Harekatın üzerinden 35 yıl geçtikten sonra Kıbrıs'a gittiğinde Rum doktor Andreas Demetriades'i bulup görüştüğünü dile getiren Konuksever, sonrasında da telefonla konuştuklarını kaydetti.
- 40 yıl sonra sahibine ulaşan mektup
Kıbrıs'ta yanına gelen bir Rum askerinin, iki kardeşinin Türkiye'de esir olduğunu söyleyip onlara iletmesi için kendisine bir mektup verdiğini ifade eden Konuksever, o sırada kendilerini fark eden Yunan alay komutanının mektuba el koyduğunu söyledi.
Askerin yeni bir mektup daha yazarak kendisine teslim ettiğini aktaran Konuksever, "Türkiye'ye geldiğim zaman Yunan askerlerin hepsinin Adana’da bir hapishaneye götürüldüğünü öğrendim. Onun için mektup bende kaldı. Aradan 40 yıl geçtikten sonra Kıbrıs harbi ile ilgili kitap yazan Rum bir gazeteci bana geldi. Gazeteci kızdan, Rum kesimindeki aileyi bularak mektubu vermesini istedim. '40 yıl sonra sahibine ulaşan mektup' diye senaryolaştırmış ve mektubu da sahiplerine ulaştırmış."

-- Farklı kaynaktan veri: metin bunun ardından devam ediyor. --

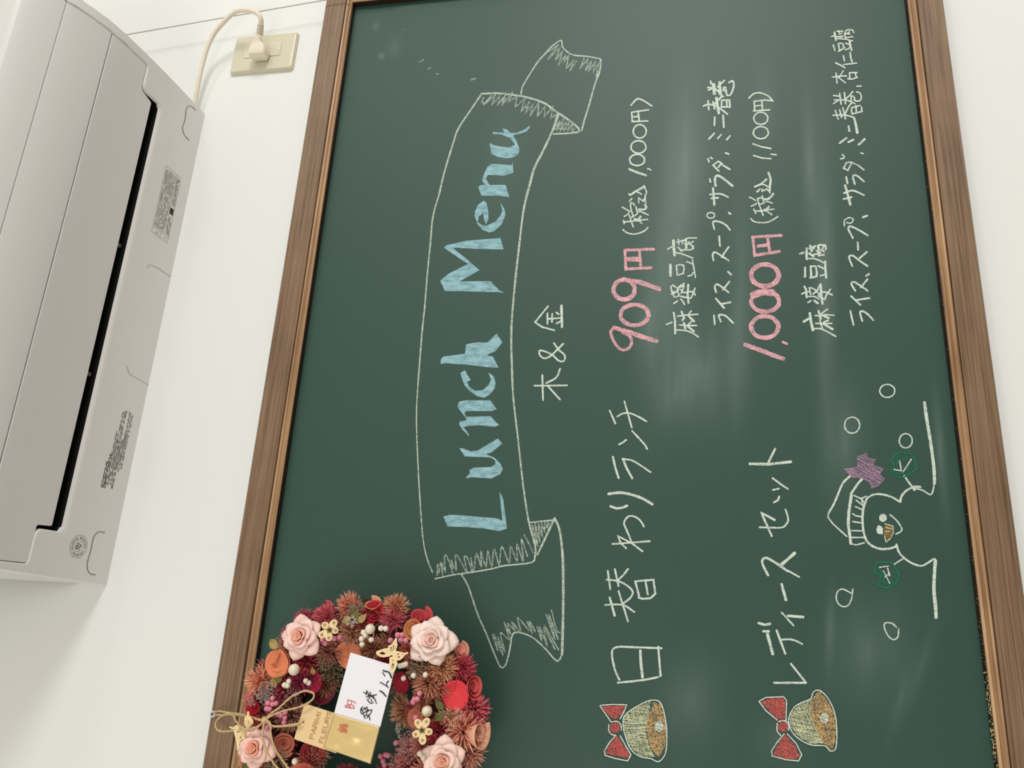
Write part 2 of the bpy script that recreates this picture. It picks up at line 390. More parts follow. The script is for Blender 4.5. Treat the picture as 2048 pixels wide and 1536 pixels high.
# banner
k = ink()
k.strokes('F1', '''~4|722,738 850,735 1000,752 1110,775 1220,815 1310,880 1400,940 1475,1000 1492,1030;1492,1030 1478,1042 1390,1052 1285,1055;
~722,738 640,860 540,1010 500,1120 430,1350 385,1536;~4.5|1325,905 1275,1040 1200,1200 1135,1330 1080,1536;
~3|1030,755 1045,680 1110,570 1170,480 1220,425 1270,370 1345,318 1360,370 1400,410 1450,435 1560,445 1660,465;~1660,465 1655,550 1615,660 1570,820 1530,950 1510,1030''', 3.3)
k.strokes('F2', '~398,0 340,200 318,420 295,650 275,900 250,1150 220,1536;~4|1088,0 1050,170 1015,460 975,830 955,1150 965,1536', 3)
k.strokes('F3', '~222,0 208,300 222,700 240,1000 260,1250 290,1400 335,1515;~3.4|962,0 975,180 1010,480 1045,800 1075,1010 1100,1150 1145,1320 1142,1390', 2.6)
k.strokes('F4', '~1145,200 1142,280 1110,335 900,360 800,385 640,412 500,432 355,463;~565,432 600,490 630,560 690,740 760,900 820,1050 860,1140 885,1163 915,1130 945,1010 960,915 990,885 1050,893 1130,930 1220,1010 1290,1090 1325,1110 1355,1060;~5|1295,-15 1330,60 1350,180 1362,330 1365,560 1362,800 1355,1060;4|1290,0 1160,275;1100,20 1290,0', 3.2)
k.build('chalk_banner', M['line_chalk'], board, 'white chalk outline of a ribbon banner')
k = ink()
k.strokes('F1', '''1225,420 1330,350 1240,470 1340,375 1300,480 1360,400 1325,515 1385,430 1365,500 1410,430 1385,545 1450,470 1412,570 1470,480;1530,455 1495,545 1560,460 1540,560 1590,470 1560,570 1620,480 1600,570 1650,490 1620,610 1655,540;
735,770 725,800 740,820 800,750 735,830 830,745 800,830 865,750 845,830 910,750 880,832 970,720 930,805 1000,760 985,845 1065,775 1030,885 1100,800 1060,900 1130,815 1100,920 1175,800 1160,915 1220,840 1215,920 1285,835 1265,935 1320,890 1300,950;
1290,1020 1340,950 1310,1030 1370,930 1340,1035 1390,950 1370,1035 1410,950 1400,1040 1440,960 1430,1035 1460,1000 1440,1040;1300,1010 1420,1025''', 2.8)
k.strokes('F4', '''~370,435 375,350 385,420 400,335 415,440 410,340 435,410 430,285 455,300 495,425 480,320 520,400 515,285 540,295 605,410 585,295 610,300 650,410 635,295 660,400 680,265 720,370 715,245 755,370 770,245 800,370 820,225 860,355 880,210 940,340 950,210 1000,325 1000,190 1050,330 1035,150 1085,290;~1055,115 1090,180 1130,260;
1105,40 1150,200 1120,30 1165,215 1140,20 1180,180 1165,15 1200,140 1190,10 1220,100 1215,10 1245,70 1240,5;1230,60 1270,15;
~805,900 850,1030 820,900 890,1065 845,910 905,1040 870,890 940,940 900,810 950,900 925,815 985,870 960,805 1030,880 1005,770 1095,870;~1080,800 1120,890 1100,800 1145,880;~1160,840 1195,950 1180,840 1240,1000 1210,850 1300,1020 1215,830 1330,1025;~1230,745 1300,940 1250,745 1325,940;~1270,705 1310,860 1340,890''', 2.8)
k.words('banner_hatching', M['hatch_chalk'], board, None, 6)
# blue heading
HEAD = [('F3', '420,1075 470,1062 560,1065 720,1080 850,1090 885,1110 862,880 890,930 922,1170 860,1190 740,1170 600,1158 455,1155'),
 ('F3', '595,770 630,735 625,710 660,690 800,685 830,660 828,635 795,612 740,607 590,603 545,535 580,540 640,562 690,555 850,460 885,500 800,570 755,583 820,610 870,660 888,700 870,740 800,775 700,770 645,765 610,775'),
 ('F3', '618,443 600,420 570,390 545,350 550,325 590,320 605,310 575,270 530,210 545,170 600,160 790,160 840,230 800,245 600,245 585,262 600,290 790,285 860,355 820,370 700,355 600,365 580,375 605,405 622,430'),
 ('F3', '555,-55 590,-78 635,0 608,15 620,50 670,85 730,80 775,40 795,0 775,-60 815,-30 832,20 822,70 785,115 740,140 690,128 630,90 590,45 572,5'),
 ('F2', '400,1370 400,1335 420,1312 590,1290 600,1215 680,1200 770,1200 840,1130 885,1200 830,1270 760,1300 810,1312 855,1400 760,1395 600,1375 430,1365'),
 ('F2', '432,795 420,760 470,720 790,718 860,790 902,810 860,805'), ('F2', '395,715 460,660 620,580 705,632 620,680 520,735 432,795'),
 ('F2', '425,455 460,430 600,540 705,632 640,600 520,520'), ('F2', '425,455 445,435 600,400 870,378 895,468 700,465 520,455 470,465 445,468'),
 ('F2', '690,120 735,85 760,100 775,170 775,230 755,270 740,230 735,180 700,210 690,250 720,275 760,280 830,250 870,200 885,160 868,95 905,160 908,200 880,270 820,325 780,335 730,315 690,270 665,200 670,170'),
 ('F2', '695,-25 720,-40 910,-40 940,55 850,45 720,45'),
 ('F1', '800,1290 960,1300 965,1270 972,1360 900,1385 830,1380 770,1378 755,1410 800,1480 870,1530 830,1525 770,1480 725,1425 740,1370 770,1310'),
 ('F1', '785,1125 810,1140 870,1155 940,1160 985,1140 950,1090 880,1060 805,1055 815,1038 850,1042 900,1045 885,1010 920,1020 950,1048 1000,1045 1060,1020 1095,993 1105,1000 1075,1035 1020,1055 970,1065 1000,1120 1022,1180 1010,1215 970,1240 910,1248 850,1235 795,1210')]
LET = [('L',0,1),('u',1,2),('n',2,3),('c',3,4),('h',4,5),('M',5,9),('e',9,10),('n',10,12),('u',12,13)]
for ch, i0, i1 in LET:
    k = ink()
    for fr, t in HEAD[i0:i1]: k.poly(k.pts(fr, t))
    k.build('chalk_letter', M['blue_chalk'], board, 'pale blue chalk letter %s of the heading' % ch)
# days line
k = ink()
k.strokes('F2', '1245,915 1145,1038;1140,1040 1200,1080 1295,1105;1240,970 1240,1055;1278,975 1275,1040;1245,1015 1345,1008;1310,965 1330,980;1310,1052 1345,1035;5|1350,910 1355,1080;~1290,1205 1330,1260 1375,1300 1370,1345 1330,1345 1280,1300 1230,1275 1180,1265 1180,1300 1215,1325 1260,1310 1310,1265 1365,1210')
k.strokes('F3', '1200,-40 1205,160;1135,45 1395,42;~1340,-90 1310,-20 1230,25;1245,50 1340,155')
k.words('chalk_text', M['white_chalk'], board, 'white chalk line naming the days')
# daily lunch
k = ink()
k.strokes('F6', '158,165 185,225 205,272;~220,215 265,190 320,188 390,215 458,255;278,92 300,170 338,305;235,440 265,425 293,402;~340,330 400,395 445,445 462,478;4.5|185,540 205,630 232,712;4.5|265,555 295,630 342,715;~275,558 340,570 410,610 490,665;5|165,940 215,958 265,950 300,935;~5.5|148,840 250,830 350,850 430,880 505,925;180,1245 320,1235 485,1222;293,1280 250,1240 225,1180 340,1240 425,1305;~335,1225 295,1130 275,1075 300,1030 340,1018 390,1040 420,1075 436,1105')
k.strokes('F4', '1715,400 1735,545;1770,385 1800,520;~1875,385 1840,430 1800,470;~1705,470 1780,478 1850,505 1910,560 1895,610 1840,655;4.5|1730,610 1770,755;1800,560 1875,800;~1695,670 1780,665 1850,675 1925,725', 3.8)
k.strokes('F5', '360,50 390,165;440,40 460,155;360,50 505,38 520,150 480,185 420,190 385,178', 4)
k.strokes('F5', '~235,835 200,760 175,640 185,590 230,572 350,575 570,583;220,857 350,845 450,832 545,812;543,570 552,680 562,805;5.5|400,600 405,700 418,815', 4.2)
k.words('chalk_text', M['white_chalk'], board, 'white chalk name of the daily lunch')
# ladies set
k = ink()
k.strokes('F6', '5.5|1290,597 1450,600 1625,580;4.5|1440,590 1497,475;4|1478,808 1527,798;4|1485,910 1520,890 1530,860;1475,712 1540,760 1600,800;~1370,1110 1450,1112 1550,1112 1590,1080 1602,1040 1580,965;4.4|1470,1182 1385,992 1495,1052;~5|1440,1498 1400,1420 1394,1375 1430,1358 1520,1410 1600,1465;1600,1460 1692,1512;6.5|1545,1415 1655,1318')
k.strokes('F5', '5.5|1525,72 1560,200;1525,298 1620,402;5.5|1575,325 1698,335;~5|1340,382 1390,395 1435,388;5|1378,448 1425,448;6|1412,470 1455,630;4.5|1485,440 1555,628;~1525,515 1590,512 1640,525 1690,550;4.5|1465,858 1720,858;4|1720,858 1598,705')
k.words('chalk_text', M['white_chalk'], board, 'white chalk name of the second set lunch')
# prices
k = ink()
k.strokes('F7', '~6|185,980 160,1010 175,1070 215,1130 260,1152 305,1130 320,1085 300,1040 250,1020;9|185,980 300,1015 400,1050 512,1085;8|o342,883,108,80;9|o262,688,82,76;9|255,610 380,630 535,685;268,385 275,535;268,385 490,378;275,530 470,520;380,400 390,520;9|285,455 385,455', 6)
k.words('chalk_price', M['pink_chalk'], board, 'pink chalk price of the first lunch')
k = ink()
k.strokes('F7', '9|1190,1110 1300,1150 1400,1190 1485,1220;5|1480,1090 1515,1105;9|o1342,975,105,84;8.5|o1345,780,108,78;14|1250,730 1330,705 1400,712;9.5|o1343,578,106,84;1250,285 1265,430;1245,285 1470,272;1265,425 1455,395;1365,295 1380,400;7|1290,355 1370,345', 6)
k.words('chalk_price', M['pink_chalk'], board, 'pink chalk price of the second lunch')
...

- "Gazeteciler zor şartlar altında görev yapıyor"
Bugün dünyanın birçok çatışma ve savaş bölgesinde gazetecilerin zor şartlar altında görev yaptığını anlatan Konuksever, genç meslektaşlarına şu tavsiyelerde bulundu:
"Maalesef bu işin doğasında ölmek de var. 'Aman ölürüm' diye sakınır, kendini kollamaya çalışırsan bir iş yapamazsın. Ben bugüne kadar kendimi hiç kollamadım. Kıbrıs Barış Harekatı'nın ikinci safhasında askerlerin tankına binip gittim. Biraz manyaktım, üstümüze ateş de geliyor ama hiçbir şeye aldırmadan gittik. Biraz süratli gittiğimiz için birlikten kopup Lefkoşa'ya kadar girmişiz. O savaş bölgelerinde hiçbir zaman korkmadım. Eğer bu işi tercih ediyorsanız, riski başından kabul edeceksiniz. Şimdi görüyorum, otel odasının camından fotoğraf çekiyorlar. Yapmayın o kadar da yahu! Ben şimdi keşke oralarda olsaydım diyorum. Bu meslek severek yapılacak bir iş. Cesur olmalılar ve korkmadan işlerini yapmalılar."